Kayak Fishing: Long Fishing Rod vs Short Fishing Rod

When considering what length fishing rod to buy for kayak fishing, think of a shorter rod first. Shorter fishing rods are easier to deal with in the confines of the cockpit. For one, you can hold the butt of the rod with one hand, clear the rod tip with the other. Since most anglers have a hand-to-hand wingspan of about six feet, the average length, then, of a short spin cast fishing rod for kayak fishing, and viable for both saltwater sportfish or hard fighting freshwater fish, would be about six feet.

Long vs Short: Which One is Better?

If you enjoy the kind of kayak fishing that involves fishing all day or encountering occasional rough seas, you’ll appreciate the unobtrusiveness of a shorter fishing rod. Few encumbrances, while kayaking or sea kayaking, are more bothersome or distracting than a rod in the way while trying to paddle. A long rod in your way interferes with your paddle stroke and makes skills like landing and launching in shorebreak trickier and more complicated.

A longer spin cast rod, on the other hand, has many valuable uses once you land on shore and step out of the kayak. For example, you prefer the kind of fishing that involves using your kayak more as a means of transport to fishing areas that would otherwise be inaccessible. Not so much as a fishing boat, a longer spin cast rod (6’6″ plus) or even a nine or ten-foot surf fishing rod can be a good buy, particularly if you want to surfcast areas accessible only by boat.

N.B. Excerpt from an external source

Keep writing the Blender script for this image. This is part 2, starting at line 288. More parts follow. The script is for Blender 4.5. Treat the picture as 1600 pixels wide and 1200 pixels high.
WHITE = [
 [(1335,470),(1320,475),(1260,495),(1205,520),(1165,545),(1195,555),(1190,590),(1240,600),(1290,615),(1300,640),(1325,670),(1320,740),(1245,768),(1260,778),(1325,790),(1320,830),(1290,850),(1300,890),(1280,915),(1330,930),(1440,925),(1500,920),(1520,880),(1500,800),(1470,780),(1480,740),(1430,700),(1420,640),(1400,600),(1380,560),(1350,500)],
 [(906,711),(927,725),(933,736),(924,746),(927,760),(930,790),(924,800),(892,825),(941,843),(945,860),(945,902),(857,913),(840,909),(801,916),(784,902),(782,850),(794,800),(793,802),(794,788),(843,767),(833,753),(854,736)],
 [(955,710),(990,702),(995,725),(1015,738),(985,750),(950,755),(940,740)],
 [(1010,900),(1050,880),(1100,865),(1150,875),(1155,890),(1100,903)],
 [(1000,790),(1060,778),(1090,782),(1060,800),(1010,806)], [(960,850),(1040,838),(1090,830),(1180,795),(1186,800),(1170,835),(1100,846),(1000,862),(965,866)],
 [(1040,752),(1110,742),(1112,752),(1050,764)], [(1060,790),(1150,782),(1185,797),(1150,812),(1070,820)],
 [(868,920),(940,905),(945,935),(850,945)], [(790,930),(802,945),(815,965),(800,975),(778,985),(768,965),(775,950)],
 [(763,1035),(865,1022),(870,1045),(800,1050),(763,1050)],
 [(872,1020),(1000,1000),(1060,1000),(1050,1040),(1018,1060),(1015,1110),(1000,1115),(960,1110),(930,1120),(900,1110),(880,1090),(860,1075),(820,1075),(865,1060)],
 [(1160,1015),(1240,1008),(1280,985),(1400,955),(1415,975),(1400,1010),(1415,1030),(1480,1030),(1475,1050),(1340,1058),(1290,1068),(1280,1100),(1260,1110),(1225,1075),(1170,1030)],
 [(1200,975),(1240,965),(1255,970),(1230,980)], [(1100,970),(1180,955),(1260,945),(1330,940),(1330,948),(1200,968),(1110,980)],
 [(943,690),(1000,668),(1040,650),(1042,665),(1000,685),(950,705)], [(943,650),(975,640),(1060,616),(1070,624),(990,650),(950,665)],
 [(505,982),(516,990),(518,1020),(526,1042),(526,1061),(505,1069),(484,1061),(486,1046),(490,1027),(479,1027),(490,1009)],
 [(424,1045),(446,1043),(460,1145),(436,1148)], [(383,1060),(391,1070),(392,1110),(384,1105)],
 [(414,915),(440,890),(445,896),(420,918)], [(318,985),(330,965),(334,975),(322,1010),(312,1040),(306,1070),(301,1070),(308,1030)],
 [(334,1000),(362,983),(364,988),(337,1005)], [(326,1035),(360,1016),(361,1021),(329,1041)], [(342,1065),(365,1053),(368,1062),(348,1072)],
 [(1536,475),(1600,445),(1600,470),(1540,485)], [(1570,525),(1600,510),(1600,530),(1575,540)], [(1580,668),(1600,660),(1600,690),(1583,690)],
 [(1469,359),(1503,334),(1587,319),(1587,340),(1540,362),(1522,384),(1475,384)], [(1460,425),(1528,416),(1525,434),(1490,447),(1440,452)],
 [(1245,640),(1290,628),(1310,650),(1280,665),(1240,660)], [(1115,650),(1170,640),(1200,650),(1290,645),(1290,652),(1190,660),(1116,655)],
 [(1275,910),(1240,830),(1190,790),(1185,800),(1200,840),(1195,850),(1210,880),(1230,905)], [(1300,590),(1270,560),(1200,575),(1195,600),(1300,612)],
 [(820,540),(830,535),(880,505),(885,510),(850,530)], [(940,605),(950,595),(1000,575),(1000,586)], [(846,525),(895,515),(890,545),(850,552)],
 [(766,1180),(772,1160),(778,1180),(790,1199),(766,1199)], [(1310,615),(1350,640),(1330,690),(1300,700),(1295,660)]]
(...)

In those cases, consider buying a longer two-piece fishing rod. Break it down, store it in or on the kayak, take it to your offshore spot and, after landing the kayak, piece the rod together and fish from shore.

A longer rod will be valuable if you prefer to spin cast fishing flats and shallows or if offshore fishing banks while casting your fishing lures is your greater concern. In such cases, especially on flats for tarpon in Florida, flats fishing in the Bahamas, etc., you’ll appreciate bringing along a longer fishing rod. In these cases, you’ll do well to bring along for kayak fishing an eight or ten-foot two-piece rod that fits, broken-down, in the hatches or on deck.


As for longer surf fishing rods too long to fit in a hatch even when broken down, you can secure them along the gunwales of the kayak so long as they don’t interfere with your paddle stroke, bracing, handling rough water or dealing with group and self rescues. Just be sure to rinse your fishing reel, if you store it outside the kayak, after a day’s soaking in saltwater fishing’s intensely corrosive environment.